Monday, January 19, 2009

19/365

When sorting through the mismatched pile of magnetic poetry you find lurking on top of the refrigerator, you will suddenly remember that your husband gifted you with the Erotic collection. This will necessitate combing through each and every magnet before passing on the irresistibly tiny words to your 3 year old child.  After awhile all the words will begin to look / sound suspiciously lurid. 

 

Does MONKEY really mean PENIS?

Why are there so many TICKLE pieces?


Does ROCKET really mean PENIS?

APPARATUS!!?? 


Does FRIEND really mean PENIS?




I eliminated all of the words that I might find myself unable to define without sweating. So, along with throb  and orgasm, I also tossed out God and worship. 


*I know you can see the word breast there in the cast off pile.

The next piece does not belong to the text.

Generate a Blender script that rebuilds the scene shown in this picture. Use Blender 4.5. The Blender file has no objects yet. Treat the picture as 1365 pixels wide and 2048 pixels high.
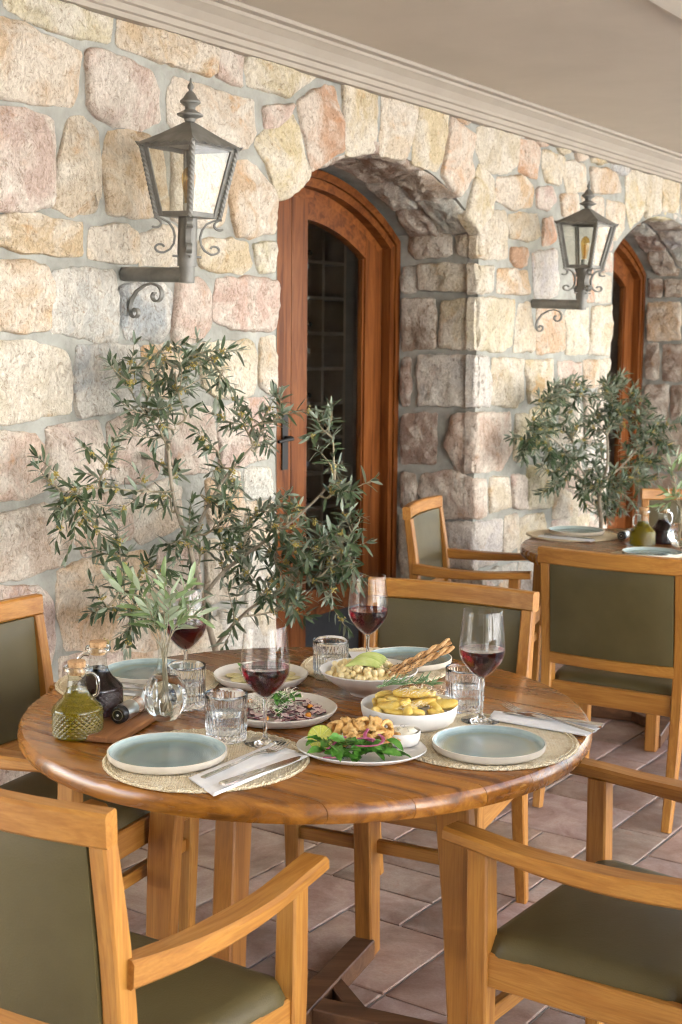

I am not afraid of the word breast, but I could not conceive of any story or poem that Violet might legitimately create that would include the word breast.


2 comments:

  1. "RAM"! ha ha ha...

    Yes, GOD and WORSHIP much too obscene to pass on to Violet. ;)

    ReplyDelete
  2. LOL! Those are awesome. I was playing with one of my friend's daughter's toys (it had a whole bunch of tiles with letters on them) and I was having fun making dirty words that only we could read. Yeah, I'm twelve.